Does Transcendental idealism really imply the concept of noumena? second hand accounts — sime
There's your problem!
I ought to read CPR — sime
Yes.
Is the noumena deduced? — sime
You mean the noumenon here. Noumena is plural. Kant ambiguously tends to conflate the noumenon with the thing-in-itself. If we assume he meant them synonymously, then he starts with the existence of things, which are presented to the understanding by means of sense perception. What we know of things, therefore, is how they appear to us by means of the forms of the understanding (the twelve categories), not what they are or may be in themselves, a part from said forms. On the one world interpretation (which is more tenable than the two world, in my opinion), there is one object which has two aspects, that which we see when the object is cognized, and that which we do not see, which is what the object is when not cognized.
Is the noumena inferred through logical induction as a necessary but unknowable transcendental cause? I can't see how, because I understand that for Kant, causation is a category of understanding for relating empirical observations. — sime
I think this is more or less it. The uncharitable reader would say that he has contradicted himself in referring to the noumenon causing the appearance, and there are plenty of passages that damn him in this regard. However, the more charitable reader can find other passages wherein Kant seems to be saying that we are obliged to think of the noumenon causing the presentation simply because causality is an a priori concept, and so gets applied to everything. It is not a causal relation in reality, but we are forced to
think of it in causal terms because we cannot but do so.

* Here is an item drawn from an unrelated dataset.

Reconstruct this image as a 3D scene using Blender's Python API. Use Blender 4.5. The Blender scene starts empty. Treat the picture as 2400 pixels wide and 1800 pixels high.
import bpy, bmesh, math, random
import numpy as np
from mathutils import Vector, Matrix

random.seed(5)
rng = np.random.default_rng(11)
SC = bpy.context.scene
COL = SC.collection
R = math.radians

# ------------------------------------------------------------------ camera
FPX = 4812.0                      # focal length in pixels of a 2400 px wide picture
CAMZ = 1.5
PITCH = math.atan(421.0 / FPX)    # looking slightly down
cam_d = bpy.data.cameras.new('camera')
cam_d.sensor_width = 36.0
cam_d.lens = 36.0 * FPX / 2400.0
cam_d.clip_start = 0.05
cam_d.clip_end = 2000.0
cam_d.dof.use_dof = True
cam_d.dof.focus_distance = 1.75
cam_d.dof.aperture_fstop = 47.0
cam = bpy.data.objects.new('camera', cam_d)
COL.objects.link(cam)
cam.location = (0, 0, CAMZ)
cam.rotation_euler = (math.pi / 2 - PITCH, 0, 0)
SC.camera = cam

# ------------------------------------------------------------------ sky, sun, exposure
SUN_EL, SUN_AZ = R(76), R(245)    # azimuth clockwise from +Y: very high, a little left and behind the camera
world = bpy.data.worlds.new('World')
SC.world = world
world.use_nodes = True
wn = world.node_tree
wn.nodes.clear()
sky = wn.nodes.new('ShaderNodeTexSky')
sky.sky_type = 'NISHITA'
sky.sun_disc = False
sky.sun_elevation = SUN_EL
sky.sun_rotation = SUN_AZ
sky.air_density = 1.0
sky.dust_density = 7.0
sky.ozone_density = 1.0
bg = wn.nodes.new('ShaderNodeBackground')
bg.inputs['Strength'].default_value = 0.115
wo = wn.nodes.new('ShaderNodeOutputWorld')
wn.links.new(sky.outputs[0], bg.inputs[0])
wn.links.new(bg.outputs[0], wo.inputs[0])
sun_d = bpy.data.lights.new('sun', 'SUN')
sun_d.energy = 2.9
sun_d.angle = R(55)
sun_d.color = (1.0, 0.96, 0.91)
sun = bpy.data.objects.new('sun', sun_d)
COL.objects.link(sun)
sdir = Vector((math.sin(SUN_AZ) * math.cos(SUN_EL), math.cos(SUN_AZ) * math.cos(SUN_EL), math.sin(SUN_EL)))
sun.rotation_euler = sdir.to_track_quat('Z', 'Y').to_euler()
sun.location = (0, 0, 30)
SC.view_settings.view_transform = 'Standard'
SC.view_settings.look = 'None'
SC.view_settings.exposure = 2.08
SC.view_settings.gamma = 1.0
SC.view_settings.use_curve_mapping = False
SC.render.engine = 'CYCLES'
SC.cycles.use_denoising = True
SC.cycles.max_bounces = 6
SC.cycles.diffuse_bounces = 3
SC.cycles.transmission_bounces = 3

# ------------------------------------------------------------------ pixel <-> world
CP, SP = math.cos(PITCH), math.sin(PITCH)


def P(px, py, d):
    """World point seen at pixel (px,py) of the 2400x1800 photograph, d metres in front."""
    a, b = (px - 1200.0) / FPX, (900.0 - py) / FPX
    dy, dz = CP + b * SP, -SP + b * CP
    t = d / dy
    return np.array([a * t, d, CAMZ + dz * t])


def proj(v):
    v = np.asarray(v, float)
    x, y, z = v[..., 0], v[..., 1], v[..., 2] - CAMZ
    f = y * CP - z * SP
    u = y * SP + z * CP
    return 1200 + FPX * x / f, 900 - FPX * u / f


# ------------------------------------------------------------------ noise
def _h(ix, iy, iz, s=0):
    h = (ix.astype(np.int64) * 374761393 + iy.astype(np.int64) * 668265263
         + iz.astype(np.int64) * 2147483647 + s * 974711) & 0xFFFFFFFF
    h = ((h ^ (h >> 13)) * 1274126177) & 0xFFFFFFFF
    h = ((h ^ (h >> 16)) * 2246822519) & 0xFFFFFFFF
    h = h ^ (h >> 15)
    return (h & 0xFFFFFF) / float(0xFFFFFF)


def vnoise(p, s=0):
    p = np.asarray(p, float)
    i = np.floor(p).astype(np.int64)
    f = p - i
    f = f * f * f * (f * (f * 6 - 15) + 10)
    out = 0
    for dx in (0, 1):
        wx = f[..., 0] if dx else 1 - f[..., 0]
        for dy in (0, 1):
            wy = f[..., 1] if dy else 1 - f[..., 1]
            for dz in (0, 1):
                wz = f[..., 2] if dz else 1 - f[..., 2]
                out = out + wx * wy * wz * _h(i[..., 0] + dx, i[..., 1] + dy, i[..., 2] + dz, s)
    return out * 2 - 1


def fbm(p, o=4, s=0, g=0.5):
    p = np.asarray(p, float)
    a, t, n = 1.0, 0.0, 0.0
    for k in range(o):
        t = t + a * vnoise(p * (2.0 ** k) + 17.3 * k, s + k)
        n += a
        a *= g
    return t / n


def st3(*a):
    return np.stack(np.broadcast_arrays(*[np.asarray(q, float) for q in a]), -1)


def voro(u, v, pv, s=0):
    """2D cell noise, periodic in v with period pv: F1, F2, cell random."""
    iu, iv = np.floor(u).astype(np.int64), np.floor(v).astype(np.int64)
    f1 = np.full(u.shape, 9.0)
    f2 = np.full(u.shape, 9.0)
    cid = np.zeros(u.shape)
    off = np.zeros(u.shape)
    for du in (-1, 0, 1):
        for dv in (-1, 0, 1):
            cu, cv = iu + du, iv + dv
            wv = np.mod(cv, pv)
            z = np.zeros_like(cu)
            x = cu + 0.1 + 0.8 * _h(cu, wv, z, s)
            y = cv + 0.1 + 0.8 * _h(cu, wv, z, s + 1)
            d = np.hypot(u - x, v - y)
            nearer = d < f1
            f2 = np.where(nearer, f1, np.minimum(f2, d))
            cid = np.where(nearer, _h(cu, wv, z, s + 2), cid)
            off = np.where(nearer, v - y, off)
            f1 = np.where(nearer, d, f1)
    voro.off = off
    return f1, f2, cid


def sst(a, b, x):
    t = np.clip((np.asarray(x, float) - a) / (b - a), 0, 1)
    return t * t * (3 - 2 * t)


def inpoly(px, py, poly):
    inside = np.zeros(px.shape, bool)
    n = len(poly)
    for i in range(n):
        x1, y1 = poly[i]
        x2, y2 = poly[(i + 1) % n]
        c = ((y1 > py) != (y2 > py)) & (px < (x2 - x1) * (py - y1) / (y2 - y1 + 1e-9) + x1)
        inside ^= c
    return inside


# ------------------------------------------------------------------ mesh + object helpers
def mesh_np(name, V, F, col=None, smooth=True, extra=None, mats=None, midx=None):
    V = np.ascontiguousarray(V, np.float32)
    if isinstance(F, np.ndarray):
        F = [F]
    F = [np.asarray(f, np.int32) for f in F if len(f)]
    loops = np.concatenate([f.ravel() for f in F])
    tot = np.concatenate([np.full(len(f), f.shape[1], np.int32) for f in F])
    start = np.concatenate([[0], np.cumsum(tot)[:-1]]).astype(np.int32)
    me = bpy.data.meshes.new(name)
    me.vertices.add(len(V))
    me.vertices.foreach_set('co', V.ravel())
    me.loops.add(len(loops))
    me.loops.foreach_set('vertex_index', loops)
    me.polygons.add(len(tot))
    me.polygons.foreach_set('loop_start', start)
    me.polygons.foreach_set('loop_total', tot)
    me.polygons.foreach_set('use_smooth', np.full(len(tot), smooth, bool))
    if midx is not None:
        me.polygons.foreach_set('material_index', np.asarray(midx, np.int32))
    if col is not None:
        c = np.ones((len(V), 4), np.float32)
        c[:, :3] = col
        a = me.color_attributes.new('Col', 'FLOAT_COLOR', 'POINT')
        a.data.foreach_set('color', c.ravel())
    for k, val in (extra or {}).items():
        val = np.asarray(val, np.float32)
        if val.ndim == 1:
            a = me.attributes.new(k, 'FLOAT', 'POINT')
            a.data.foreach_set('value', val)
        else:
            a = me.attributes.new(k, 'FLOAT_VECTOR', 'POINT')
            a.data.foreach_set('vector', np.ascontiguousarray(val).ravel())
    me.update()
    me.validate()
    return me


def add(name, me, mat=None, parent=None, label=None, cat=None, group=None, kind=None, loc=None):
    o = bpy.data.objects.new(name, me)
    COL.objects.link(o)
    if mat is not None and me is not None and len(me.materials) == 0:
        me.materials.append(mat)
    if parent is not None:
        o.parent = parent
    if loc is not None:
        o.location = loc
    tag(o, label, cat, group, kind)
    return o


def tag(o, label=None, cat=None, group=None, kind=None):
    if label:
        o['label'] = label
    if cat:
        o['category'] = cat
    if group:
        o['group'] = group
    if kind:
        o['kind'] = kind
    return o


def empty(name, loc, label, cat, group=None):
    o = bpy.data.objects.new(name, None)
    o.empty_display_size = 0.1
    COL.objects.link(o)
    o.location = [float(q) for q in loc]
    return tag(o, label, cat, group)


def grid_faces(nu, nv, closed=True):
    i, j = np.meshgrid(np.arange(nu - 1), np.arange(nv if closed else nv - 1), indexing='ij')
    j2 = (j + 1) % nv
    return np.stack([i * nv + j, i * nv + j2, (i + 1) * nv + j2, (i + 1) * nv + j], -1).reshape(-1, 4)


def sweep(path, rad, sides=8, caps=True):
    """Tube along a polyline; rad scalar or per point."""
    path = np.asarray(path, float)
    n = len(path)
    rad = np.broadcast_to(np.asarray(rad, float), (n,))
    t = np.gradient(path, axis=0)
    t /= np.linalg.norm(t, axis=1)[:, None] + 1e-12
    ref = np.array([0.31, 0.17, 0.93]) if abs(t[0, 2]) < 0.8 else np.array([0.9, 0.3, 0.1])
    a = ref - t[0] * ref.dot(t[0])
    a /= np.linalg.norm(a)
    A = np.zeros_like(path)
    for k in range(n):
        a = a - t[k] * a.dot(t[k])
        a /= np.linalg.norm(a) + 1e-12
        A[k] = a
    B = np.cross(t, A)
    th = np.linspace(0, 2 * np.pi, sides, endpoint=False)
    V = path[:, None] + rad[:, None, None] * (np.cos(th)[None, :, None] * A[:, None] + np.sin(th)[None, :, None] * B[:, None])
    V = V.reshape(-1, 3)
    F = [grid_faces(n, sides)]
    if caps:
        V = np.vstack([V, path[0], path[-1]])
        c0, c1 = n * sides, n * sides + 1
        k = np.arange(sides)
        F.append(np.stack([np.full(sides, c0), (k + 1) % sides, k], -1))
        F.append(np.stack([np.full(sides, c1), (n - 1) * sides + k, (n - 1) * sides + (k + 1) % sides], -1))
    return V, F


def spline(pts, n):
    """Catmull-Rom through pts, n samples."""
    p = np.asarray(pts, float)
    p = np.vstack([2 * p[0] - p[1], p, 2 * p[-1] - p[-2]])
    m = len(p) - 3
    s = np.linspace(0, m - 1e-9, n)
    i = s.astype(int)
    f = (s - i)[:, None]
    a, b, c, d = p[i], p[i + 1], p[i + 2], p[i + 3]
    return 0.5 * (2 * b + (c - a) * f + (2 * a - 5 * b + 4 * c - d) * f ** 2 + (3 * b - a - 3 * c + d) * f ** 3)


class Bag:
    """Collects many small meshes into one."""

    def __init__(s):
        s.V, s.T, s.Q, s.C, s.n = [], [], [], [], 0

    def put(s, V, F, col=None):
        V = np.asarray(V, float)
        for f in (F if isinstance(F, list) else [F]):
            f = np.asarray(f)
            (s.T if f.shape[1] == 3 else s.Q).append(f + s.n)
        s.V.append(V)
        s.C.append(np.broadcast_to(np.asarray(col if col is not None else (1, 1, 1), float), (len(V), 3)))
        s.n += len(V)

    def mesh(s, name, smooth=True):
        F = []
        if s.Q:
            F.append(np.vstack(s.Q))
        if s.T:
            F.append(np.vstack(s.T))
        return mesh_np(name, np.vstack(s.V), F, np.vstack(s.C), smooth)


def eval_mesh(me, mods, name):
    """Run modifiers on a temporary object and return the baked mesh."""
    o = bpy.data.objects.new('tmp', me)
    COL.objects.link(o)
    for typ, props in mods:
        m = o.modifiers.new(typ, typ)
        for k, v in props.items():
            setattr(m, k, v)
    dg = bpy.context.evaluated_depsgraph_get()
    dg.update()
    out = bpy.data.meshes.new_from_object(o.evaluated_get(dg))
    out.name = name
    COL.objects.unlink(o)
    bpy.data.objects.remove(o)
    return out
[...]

In other words, the conclusion of transcendental idealism given its stated premises, seems to be neither ontological nor epistemological. The conclusion cannot be a positive assertion of mind-dependent knowledge and phenomena on an empirical level of appearances on the one hand, and of an unknowable reality of "things as they are in themselves" on some 'transcendental' level. Neither can the conclusion be merely epistemological in still accepting the conceivability of noumena but denying knowledge of its nature or existence. — sime
Here's where perhaps the ethical comes in to address your concern. Kant speaks of the intelligible and empirical character, the former being one's noumenal self and the latter the subject of knowing. In other words, do not forget that you
are the noumenon and so are the ground of all acting. This is necessary to posit to account for freedom.